Personally, I believe in meeting reality to imagination, to pay possibilities through my imagination, forward into reality. When it come's to knowing yourself, the quickest ways to learn, is through love and war. Learning the ways of love in itself, teaches wisdom, discretion, and respect for whomever it is that you love. Doesn't necessarily have to be lust either.
While learning self through war, also teaches wisdom, discretion, and respect for your enemy. And it doesn't necessarily have to be a physical conflict either.
Due to the nature of love compared to the nature of war, we have ourselves a paradigm of knowledge. In contrast these are opposites, and the way they align is evident. To find the middle ground of what is necessary, is the way of the wise warrior.
Meeting body to mind, is to train for discipline.
Meeting mind to body, is to carry out imagination into reality.
And as for what you propose, overcoming self, is the art of overcoming the mental blocks that restrain you from being free to carry out what you imagine. Every boundary that persists, can be overcome through sheer tenacity of thought and the wrestling of emotions through understanding concepts. But willpower, is often mistaken as something intrinsic to ourselves. Rather willpower, is an idea of the effort behind carrying out what you envision for yourself or for others. It is gained, not something that comes naturally.
There are two kinds of sufferers in this world: those who suffer from a lack of life and those who suffer from an overabundance of life. I've always found myself in the second category. When you come to think of it, almost all human behavior and activity is not essentially any different from animal behavior. The most advanced technologies and craftsmanship bring us, at best, up to the super-chimpanzee level. Actually, the gap between, say, Plato or Nietzsche and the average human is greater than the gap between that chimpanzee and the average human. The realm of the real spirit, the true artist, the saint, the philosopher, is rarely achieved.
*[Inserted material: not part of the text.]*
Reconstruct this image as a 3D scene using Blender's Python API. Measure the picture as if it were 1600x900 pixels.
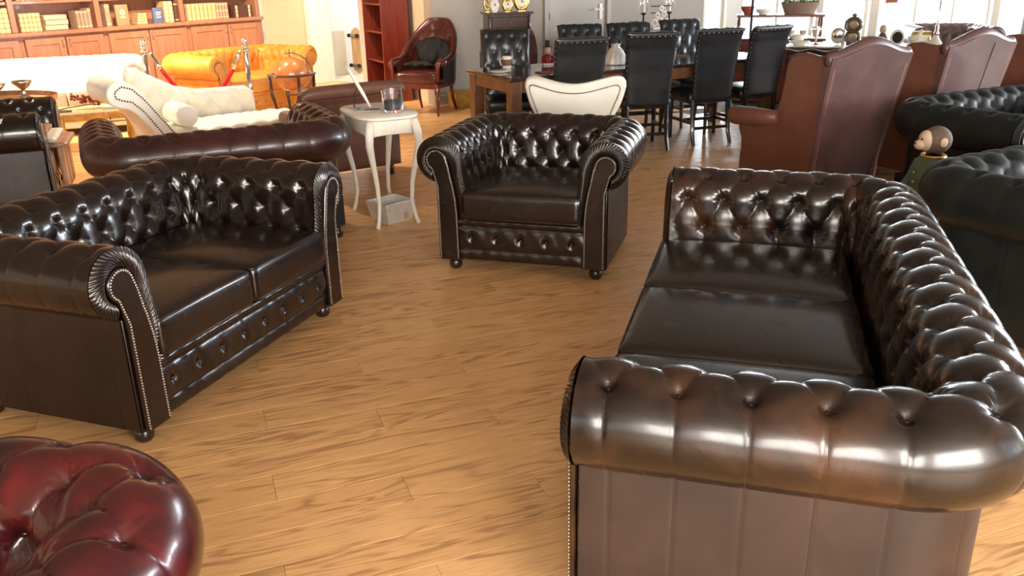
import bpy, math, random
import numpy as np
from mathutils import Vector, Matrix
random.seed(7)
for o in list(bpy.data.objects): bpy.data.objects.remove(o)
S = bpy.context.scene
COL = S.collection
R = math.radians
# ---------------------------------------------------------------- camera
cam_d = bpy.data.cameras.new('camera'); cam = bpy.data.objects.new('camera', cam_d); COL.objects.link(cam)
cam_d.sensor_width = 36; cam_d.lens = 1336.8/1600*36; cam_d.clip_start = .05; cam_d.clip_end = 200
_p, _r = R(20.53), R(1.21)
_f = Vector((0, math.cos(_p), -math.sin(_p))); _r0 = Vector((1, 0, 0)); _u0 = _r0.cross(_f)
_rt = _r0*math.cos(_r)-_u0*math.sin(_r); _up = _r0*math.sin(_r)+_u0*math.cos(_r)
cam.matrix_world = Matrix(((_rt.x, _up.x, -_f.x, 0), (_rt.y, _up.y, -_f.y, 0), (_rt.z, _up.z, -_f.z, 1.6), (0, 0, 0, 1)))
S.camera = cam
# ---------------------------------------------------------------- world, exposure
S.view_settings.view_transform = 'Standard'; S.view_settings.look = 'None'; S.view_settings.gamma = 1
S.view_settings.use_curve_mapping = False; S.view_settings.exposure = 0.52
W_ = bpy.data.worlds.new('sky'); S.world = W_; W_.use_nodes = True
bg = W_.node_tree.nodes['Background']; bg.inputs[0].default_value = (.93, .96, 1, 1); bg.inputs[1].default_value = 2.2
# room axes: EX along the dining table, EY towards the back wall
EX = Vector((.891, .454, 0)); EY = Vector((-.454, .891, 0)); RA = math.atan2(.454, .891)
def AB(a, b, z=0): return EX*a+EY*b+Vector((0, 0, z))
def area(name, loc, look, sx, sy, power, col):
    l = bpy.data.lights.new(name, 'AREA'); l.shape = 'RECTANGLE'; l.size = sx; l.size_y = sy; l.energy = power; l.color = col
    o = bpy.data.objects.new(name, l); COL.objects.link(o); o.location = loc
    o.rotation_euler = (Vector(look)-Vector(loc)).to_track_quat('-Z', 'Y').to_euler(); return o
DAY = (.84, .92, 1)
# daylight standing outside the window openings
area('daylight_front', AB(-.8, -3.7, 1.75), AB(-.8, 0, 1.2), 7.0, 2.0, 1000, (1, .93, .84))
area('daylight_right', AB(13.6, 1.8, 1.6), AB(0, 1.8, 1.2), 8.4, 1.9, 1800, DAY)
area('daylight_back', AB(11.8, 10.9, 1.4), AB(11.8, 0, 1.2), 7.4, 2.4, 1100, DAY)
area('side_room_added_light', Vector((-1.15, 14.7, 2.75)), Vector((-2.6, 14.0, .4)), 1.0, .6, 42, (.88, .94, 1))  # unseen lamp added to brighten the side room
def spot(name, loc, look, power, col, ang=70, blend=.6, rad=.06):
    power *= .74
    l = bpy.data.lights.new(name, 'SPOT'); l.energy = power; l.color = col; l.spot_size = R(ang); l.spot_blend = blend; l.shadow_soft_size = rad
    o = bpy.data.objects.new(name, l); COL.objects.link(o); o.location = loc
    o.rotation_euler = (Vector(look)-Vector(loc)).to_track_quat('-Z', 'Y').to_euler(); return o
WARM = (1, .80, .58)
SPOTS = [((-5.3, 9.2, 2.72), (-4.9, 9.9, .4), 950), ((-4.2, 10.4, 2.72), (-5.4, 12.4, 1.0), 600), ((-3.0, 11.2, 2.72), (-4.4, 13.9, 1.0), 600),
         ((-2.9, 8.2, 2.72), (-2.7, 7.6, .4), 420), ((-3.6, 9.4, 2.72), (-3.1, 10.3, .5), 480), ((-1.9, 9.9, 2.72), (-1.7, 12.2, 1.0), 300),
         ((-1.3, 8.6, 2.72), (-1.3, 9.2, 0), 150), ((-6.0, 8.0, 2.72), (-4.6, 8.4, .4), 420)]
for i, (a_, b_, e_) in enumerate(SPOTS): spot('ceiling_spot_lamp', a_, b_, e_, WARM, 85)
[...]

Why so few? Why is world history and evolution not stories of progress but rather this endless and futile addition of zeroes. No greater values have developed. Hell, the Greeks 3,000 years ago were just as advanced as we are. So what are these barriers that keep people from reaching anywhere near their real potential? The answer to that can be found in another question, and that's this: Which is the most universal human characteristic - fear or laziness?
- Louis Mackey, Waking Life
Think of Nirvana, what is nirvana, but the moment you realize what the present moment really means?
A releasing of things that you thought you were important, but in actuality were just holding you back from meeting your true potential?
Basic fundamentals are the foundations of who and what you consist of, and who and what you are. Everyone has to start somewhere, and you are only as young as the last time you've changed your mind. And to be honest, building from the foundation of nirvana, into becoming a wise warrior. Someone who can know how to handle any situation as it comes, by either action through forethought, and/or reaction through afterthought. Or even non-action through the process of thoughtful analysis, in knowing that sometimes its best not to interfere with certain people or things.
The wise warrior, is an ideal archetype, not actively chosen by some, but in many ways is the best archetype to be chosen at all times.